Quali sono i momenti delle passate edizioni che ricorda più volentieri?
Sono i momenti in cui la città si è presa di volta in volta il Festival. Abbiamo cominciato nel 2008 con un gruppo di giovani professionisti napoletani che si è avvicinato ad una macchina organizzativa molto particolare in una città particolarissima. Non era affatto scontato che la città entrasse in rapporto immediato e diretto col Festival, tutte le volte che lo ha fatto ha rappresentato dei momenti che per noi sono stati felici. Un festival è sostanzialmente una città, e questo Festival vuole rappresentare la città e vuole che la città in questo Festival si rispecchi.

Come vorrebbe che si ricordasse l’edizione 2010 del Napoli Teatro Festival Italia?
Spero lo si ricordi per alcuni spettacoli molto belli, “Lipsinch” ad esempio (lo spettacolo di Robert Lepage che ha aperto in anteprima la kermesse, n.d.r.), spero che lo si ricordi per la capacità di questo Festival di creare, di rischiare. Noi abbiamo scelto di non essere un Festival vetrina, non stiamo presentando spettacoli di cui conosciamo già l’esito di fronte alla platea, di cui sappiamo se saranno applauditi e se desteranno emozione. Quindi abbiamo scelto il rischio, andando a cercare degli artisti che riteniamo capaci di costruire dei progetti, di innescare dei processi, di porsi in relazione con la città, di dare in qualche modo “origine al nuovo”. Questo è un Festival che mi piacerebbe fosse ricordato, nei suoi diversi appuntamenti, come un’occasione in cui spettatori e professionisti si son trovati di fronte a delle prove di futuro.

C’è un progetto a cui ambisce, magari da realizzare in un futuro prossimo?

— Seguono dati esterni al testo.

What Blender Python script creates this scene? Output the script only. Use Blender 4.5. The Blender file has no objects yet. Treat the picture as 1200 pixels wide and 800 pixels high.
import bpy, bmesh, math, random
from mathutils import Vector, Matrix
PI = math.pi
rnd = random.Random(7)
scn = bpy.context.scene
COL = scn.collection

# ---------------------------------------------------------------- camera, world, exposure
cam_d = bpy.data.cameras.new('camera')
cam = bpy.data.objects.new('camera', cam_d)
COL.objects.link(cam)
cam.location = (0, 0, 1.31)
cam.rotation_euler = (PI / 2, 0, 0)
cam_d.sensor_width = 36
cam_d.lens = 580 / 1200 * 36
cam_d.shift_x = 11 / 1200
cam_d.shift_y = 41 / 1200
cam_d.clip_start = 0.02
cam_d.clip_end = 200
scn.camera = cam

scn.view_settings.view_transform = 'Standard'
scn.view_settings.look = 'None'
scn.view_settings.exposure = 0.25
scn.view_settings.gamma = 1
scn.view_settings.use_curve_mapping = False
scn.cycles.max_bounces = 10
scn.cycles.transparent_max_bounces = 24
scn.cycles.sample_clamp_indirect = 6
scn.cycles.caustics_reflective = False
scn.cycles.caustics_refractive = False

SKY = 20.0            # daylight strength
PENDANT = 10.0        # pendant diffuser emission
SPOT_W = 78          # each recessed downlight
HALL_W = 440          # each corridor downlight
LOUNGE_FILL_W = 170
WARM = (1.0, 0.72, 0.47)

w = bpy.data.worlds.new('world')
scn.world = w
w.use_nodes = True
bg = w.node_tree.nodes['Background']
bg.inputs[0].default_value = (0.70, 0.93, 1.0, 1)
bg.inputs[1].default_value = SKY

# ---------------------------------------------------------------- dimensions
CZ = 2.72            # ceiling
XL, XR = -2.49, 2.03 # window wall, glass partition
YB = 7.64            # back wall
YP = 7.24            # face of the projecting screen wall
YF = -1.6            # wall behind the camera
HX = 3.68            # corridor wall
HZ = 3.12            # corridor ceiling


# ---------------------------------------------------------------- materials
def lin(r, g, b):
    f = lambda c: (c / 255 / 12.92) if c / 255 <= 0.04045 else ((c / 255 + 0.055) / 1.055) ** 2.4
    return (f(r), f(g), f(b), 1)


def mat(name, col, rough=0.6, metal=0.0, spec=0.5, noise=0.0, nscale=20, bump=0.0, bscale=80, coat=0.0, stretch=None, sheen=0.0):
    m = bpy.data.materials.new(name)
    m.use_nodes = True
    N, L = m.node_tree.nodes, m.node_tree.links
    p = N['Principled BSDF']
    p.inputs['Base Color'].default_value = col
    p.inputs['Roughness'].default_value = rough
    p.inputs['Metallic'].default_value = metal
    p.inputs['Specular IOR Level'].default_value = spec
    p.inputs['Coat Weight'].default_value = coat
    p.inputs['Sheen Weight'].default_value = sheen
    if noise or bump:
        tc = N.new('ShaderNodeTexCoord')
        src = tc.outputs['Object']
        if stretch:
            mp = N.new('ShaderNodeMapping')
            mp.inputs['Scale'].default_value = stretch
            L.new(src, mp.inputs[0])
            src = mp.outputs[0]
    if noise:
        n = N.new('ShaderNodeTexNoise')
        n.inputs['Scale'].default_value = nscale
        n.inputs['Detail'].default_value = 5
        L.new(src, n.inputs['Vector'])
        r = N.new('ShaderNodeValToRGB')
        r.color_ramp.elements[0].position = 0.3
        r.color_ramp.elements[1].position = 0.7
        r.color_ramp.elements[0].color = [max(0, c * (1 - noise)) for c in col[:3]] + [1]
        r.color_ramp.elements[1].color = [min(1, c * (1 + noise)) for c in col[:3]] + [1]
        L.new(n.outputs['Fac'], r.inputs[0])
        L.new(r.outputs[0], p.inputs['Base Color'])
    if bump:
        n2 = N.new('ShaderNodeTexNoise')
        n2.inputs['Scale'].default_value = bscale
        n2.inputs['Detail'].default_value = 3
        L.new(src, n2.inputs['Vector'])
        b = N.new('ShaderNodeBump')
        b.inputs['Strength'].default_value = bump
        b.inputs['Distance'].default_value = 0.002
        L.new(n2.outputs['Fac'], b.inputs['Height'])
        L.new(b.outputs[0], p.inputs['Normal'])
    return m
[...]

Stiamo lavorando ad un importante progetto sul Mediterraneo, e, soprattutto, alla costituzione di una Fondazione che non deve solamente servire a realizzare un Festival, come forse nelle premesse la Fondazione Campania dei Festival era stata immaginata, ma che diventi il cuore pulsante, l’istituzione, a cui il Sud Italia possa far riferimento per una produzione culturale e di spettacoli, innovativa, rivolta al Mediterraneo e che cerchi di aiutare i processi di internazionalizzazione per le regioni del Sud che, come tutto il Paese, ha bisogno di guardarsi in una dimensione internazionale e non solamente locale.